Rows from a 3D scene dataset

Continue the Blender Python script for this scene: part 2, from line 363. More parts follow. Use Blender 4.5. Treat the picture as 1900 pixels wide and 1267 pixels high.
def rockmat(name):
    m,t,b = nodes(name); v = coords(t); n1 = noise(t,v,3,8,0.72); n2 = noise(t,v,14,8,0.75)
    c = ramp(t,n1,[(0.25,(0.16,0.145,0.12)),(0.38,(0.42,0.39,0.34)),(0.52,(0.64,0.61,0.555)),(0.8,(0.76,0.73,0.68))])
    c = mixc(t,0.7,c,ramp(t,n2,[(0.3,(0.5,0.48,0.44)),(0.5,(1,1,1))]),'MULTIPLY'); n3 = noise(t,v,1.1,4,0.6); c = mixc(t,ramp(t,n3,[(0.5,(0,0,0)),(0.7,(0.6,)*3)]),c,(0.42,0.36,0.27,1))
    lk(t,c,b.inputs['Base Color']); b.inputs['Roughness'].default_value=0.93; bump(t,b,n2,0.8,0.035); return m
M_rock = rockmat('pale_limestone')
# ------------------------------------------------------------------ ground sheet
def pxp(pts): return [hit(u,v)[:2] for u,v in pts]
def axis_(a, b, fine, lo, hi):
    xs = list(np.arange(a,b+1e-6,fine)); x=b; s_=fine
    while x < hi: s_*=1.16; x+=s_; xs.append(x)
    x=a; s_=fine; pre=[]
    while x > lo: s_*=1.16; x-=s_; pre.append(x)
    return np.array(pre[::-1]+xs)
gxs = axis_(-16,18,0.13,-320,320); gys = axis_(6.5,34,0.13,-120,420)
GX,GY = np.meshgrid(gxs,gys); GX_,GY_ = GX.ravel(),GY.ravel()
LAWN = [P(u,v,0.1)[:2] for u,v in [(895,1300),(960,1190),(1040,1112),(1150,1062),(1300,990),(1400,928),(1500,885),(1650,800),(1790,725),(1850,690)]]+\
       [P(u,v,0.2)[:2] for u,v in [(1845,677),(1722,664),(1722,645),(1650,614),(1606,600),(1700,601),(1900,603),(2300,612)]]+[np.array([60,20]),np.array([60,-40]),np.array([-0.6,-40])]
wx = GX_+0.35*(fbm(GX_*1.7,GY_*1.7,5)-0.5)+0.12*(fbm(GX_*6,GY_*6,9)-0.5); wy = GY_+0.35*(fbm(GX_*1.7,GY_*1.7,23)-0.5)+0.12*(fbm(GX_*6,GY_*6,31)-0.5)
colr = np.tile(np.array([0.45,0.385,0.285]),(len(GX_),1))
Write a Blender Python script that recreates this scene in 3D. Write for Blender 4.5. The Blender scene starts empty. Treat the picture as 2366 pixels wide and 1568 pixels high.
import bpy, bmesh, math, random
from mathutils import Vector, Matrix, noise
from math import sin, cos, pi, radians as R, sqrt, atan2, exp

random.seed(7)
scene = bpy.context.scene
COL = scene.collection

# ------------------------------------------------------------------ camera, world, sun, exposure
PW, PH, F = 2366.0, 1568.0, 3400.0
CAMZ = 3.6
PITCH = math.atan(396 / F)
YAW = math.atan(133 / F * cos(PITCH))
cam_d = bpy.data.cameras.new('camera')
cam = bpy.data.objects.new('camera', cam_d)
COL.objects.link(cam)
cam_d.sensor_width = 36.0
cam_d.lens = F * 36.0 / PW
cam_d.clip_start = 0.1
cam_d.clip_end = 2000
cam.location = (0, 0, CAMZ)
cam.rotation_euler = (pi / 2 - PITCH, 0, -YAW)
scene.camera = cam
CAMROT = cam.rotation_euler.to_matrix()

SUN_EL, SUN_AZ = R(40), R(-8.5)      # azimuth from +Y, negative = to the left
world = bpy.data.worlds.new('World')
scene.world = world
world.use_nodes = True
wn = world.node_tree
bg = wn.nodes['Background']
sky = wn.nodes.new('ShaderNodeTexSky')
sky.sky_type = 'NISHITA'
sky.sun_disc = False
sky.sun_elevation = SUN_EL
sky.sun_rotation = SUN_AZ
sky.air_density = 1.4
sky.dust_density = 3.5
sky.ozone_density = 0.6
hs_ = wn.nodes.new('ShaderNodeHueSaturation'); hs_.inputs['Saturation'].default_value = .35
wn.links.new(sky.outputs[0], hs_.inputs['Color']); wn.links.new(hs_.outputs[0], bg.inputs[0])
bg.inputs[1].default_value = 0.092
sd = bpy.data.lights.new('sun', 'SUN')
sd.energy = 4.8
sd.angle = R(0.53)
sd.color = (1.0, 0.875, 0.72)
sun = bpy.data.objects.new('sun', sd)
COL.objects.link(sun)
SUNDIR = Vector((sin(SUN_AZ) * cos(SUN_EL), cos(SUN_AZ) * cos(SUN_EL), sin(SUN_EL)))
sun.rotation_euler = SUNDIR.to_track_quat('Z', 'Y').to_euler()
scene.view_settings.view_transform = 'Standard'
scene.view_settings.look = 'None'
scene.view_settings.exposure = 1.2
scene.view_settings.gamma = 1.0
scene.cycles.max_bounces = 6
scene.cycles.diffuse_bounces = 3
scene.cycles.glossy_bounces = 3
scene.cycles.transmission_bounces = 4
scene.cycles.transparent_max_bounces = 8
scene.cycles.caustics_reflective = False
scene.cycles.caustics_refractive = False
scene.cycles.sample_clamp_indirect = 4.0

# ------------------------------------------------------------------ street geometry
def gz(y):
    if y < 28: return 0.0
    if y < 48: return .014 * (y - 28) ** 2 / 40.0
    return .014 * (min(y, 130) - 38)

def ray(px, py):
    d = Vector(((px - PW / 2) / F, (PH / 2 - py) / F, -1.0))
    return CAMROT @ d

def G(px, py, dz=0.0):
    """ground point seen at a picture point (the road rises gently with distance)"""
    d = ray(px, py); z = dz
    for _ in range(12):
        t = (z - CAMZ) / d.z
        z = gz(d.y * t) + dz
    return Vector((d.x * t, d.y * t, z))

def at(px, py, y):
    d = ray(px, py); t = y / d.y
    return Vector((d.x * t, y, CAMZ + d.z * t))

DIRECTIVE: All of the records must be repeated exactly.

TASK OUTPUT:
Continue the Blender Python script for this scene: part 2, from line 363. More parts follow. Use Blender 4.5. Treat the picture as 1900 pixels wide and 1267 pixels high.
def rockmat(name):
    m,t,b = nodes(name); v = coords(t); n1 = noise(t,v,3,8,0.72); n2 = noise(t,v,14,8,0.75)
    c = ramp(t,n1,[(0.25,(0.16,0.145,0.12)),(0.38,(0.42,0.39,0.34)),(0.52,(0.64,0.61,0.555)),(0.8,(0.76,0.73,0.68))])
    c = mixc(t,0.7,c,ramp(t,n2,[(0.3,(0.5,0.48,0.44)),(0.5,(1,1,1))]),'MULTIPLY'); n3 = noise(t,v,1.1,4,0.6); c = mixc(t,ramp(t,n3,[(0.5,(0,0,0)),(0.7,(0.6,)*3)]),c,(0.42,0.36,0.27,1))
    lk(t,c,b.inputs['Base Color']); b.inputs['Roughness'].default_value=0.93; bump(t,b,n2,0.8,0.035); return m
M_rock = rockmat('pale_limestone')
# ------------------------------------------------------------------ ground sheet
def pxp(pts): return [hit(u,v)[:2] for u,v in pts]
def axis_(a, b, fine, lo, hi):
    xs = list(np.arange(a,b+1e-6,fine)); x=b; s_=fine
    while x < hi: s_*=1.16; x+=s_; xs.append(x)
    x=a; s_=fine; pre=[]
    while x > lo: s_*=1.16; x-=s_; pre.append(x)
    return np.array(pre[::-1]+xs)
gxs = axis_(-16,18,0.13,-320,320); gys = axis_(6.5,34,0.13,-120,420)
GX,GY = np.meshgrid(gxs,gys); GX_,GY_ = GX.ravel(),GY.ravel()
LAWN = [P(u,v,0.1)[:2] for u,v in [(895,1300),(960,1190),(1040,1112),(1150,1062),(1300,990),(1400,928),(1500,885),(1650,800),(1790,725),(1850,690)]]+\
       [P(u,v,0.2)[:2] for u,v in [(1845,677),(1722,664),(1722,645),(1650,614),(1606,600),(1700,601),(1900,603),(2300,612)]]+[np.array([60,20]),np.array([60,-40]),np.array([-0.6,-40])]
wx = GX_+0.35*(fbm(GX_*1.7,GY_*1.7,5)-0.5)+0.12*(fbm(GX_*6,GY_*6,9)-0.5); wy = GY_+0.35*(fbm(GX_*1.7,GY_*1.7,23)-0.5)+0.12*(fbm(GX_*6,GY_*6,31)-0.5)
colr = np.tile(np.array([0.45,0.385,0.285]),(len(GX_),1))
Write a Blender Python script that recreates this scene in 3D. Write for Blender 4.5. The Blender scene starts empty. Treat the picture as 2366 pixels wide and 1568 pixels high.
import bpy, bmesh, math, random
from mathutils import Vector, Matrix, noise
from math import sin, cos, pi, radians as R, sqrt, atan2, exp

random.seed(7)
scene = bpy.context.scene
COL = scene.collection

# ------------------------------------------------------------------ camera, world, sun, exposure
PW, PH, F = 2366.0, 1568.0, 3400.0
CAMZ = 3.6
PITCH = math.atan(396 / F)
YAW = math.atan(133 / F * cos(PITCH))
cam_d = bpy.data.cameras.new('camera')
cam = bpy.data.objects.new('camera', cam_d)
COL.objects.link(cam)
cam_d.sensor_width = 36.0
cam_d.lens = F * 36.0 / PW
cam_d.clip_start = 0.1
cam_d.clip_end = 2000
cam.location = (0, 0, CAMZ)
cam.rotation_euler = (pi / 2 - PITCH, 0, -YAW)
scene.camera = cam
CAMROT = cam.rotation_euler.to_matrix()

SUN_EL, SUN_AZ = R(40), R(-8.5)      # azimuth from +Y, negative = to the left
world = bpy.data.worlds.new('World')
scene.world = world
world.use_nodes = True
wn = world.node_tree
bg = wn.nodes['Background']
sky = wn.nodes.new('ShaderNodeTexSky')
sky.sky_type = 'NISHITA'
sky.sun_disc = False
sky.sun_elevation = SUN_EL
sky.sun_rotation = SUN_AZ
sky.air_density = 1.4
sky.dust_density = 3.5
sky.ozone_density = 0.6
hs_ = wn.nodes.new('ShaderNodeHueSaturation'); hs_.inputs['Saturation'].default_value = .35
wn.links.new(sky.outputs[0], hs_.inputs['Color']); wn.links.new(hs_.outputs[0], bg.inputs[0])
bg.inputs[1].default_value = 0.092
sd = bpy.data.lights.new('sun', 'SUN')
sd.energy = 4.8
sd.angle = R(0.53)
sd.color = (1.0, 0.875, 0.72)
sun = bpy.data.objects.new('sun', sd)
COL.objects.link(sun)
SUNDIR = Vector((sin(SUN_AZ) * cos(SUN_EL), cos(SUN_AZ) * cos(SUN_EL), sin(SUN_EL)))
sun.rotation_euler = SUNDIR.to_track_quat('Z', 'Y').to_euler()
scene.view_settings.view_transform = 'Standard'
scene.view_settings.look = 'None'
scene.view_settings.exposure = 1.2
scene.view_settings.gamma = 1.0
scene.cycles.max_bounces = 6
scene.cycles.diffuse_bounces = 3
scene.cycles.glossy_bounces = 3
scene.cycles.transmission_bounces = 4
scene.cycles.transparent_max_bounces = 8
scene.cycles.caustics_reflective = False
scene.cycles.caustics_refractive = False
scene.cycles.sample_clamp_indirect = 4.0

# ------------------------------------------------------------------ street geometry
def gz(y):
    if y < 28: return 0.0
    if y < 48: return .014 * (y - 28) ** 2 / 40.0
    return .014 * (min(y, 130) - 38)

def ray(px, py):
    d = Vector(((px - PW / 2) / F, (PH / 2 - py) / F, -1.0))
    return CAMROT @ d

def G(px, py, dz=0.0):
    """ground point seen at a picture point (the road rises gently with distance)"""
    d = ray(px, py); z = dz
    for _ in range(12):
        t = (z - CAMZ) / d.z
        z = gz(d.y * t) + dz
    return Vector((d.x * t, d.y * t, z))

def at(px, py, y):
    d = ray(px, py); t = y / d.y
    return Vector((d.x * t, y, CAMZ + d.z * t))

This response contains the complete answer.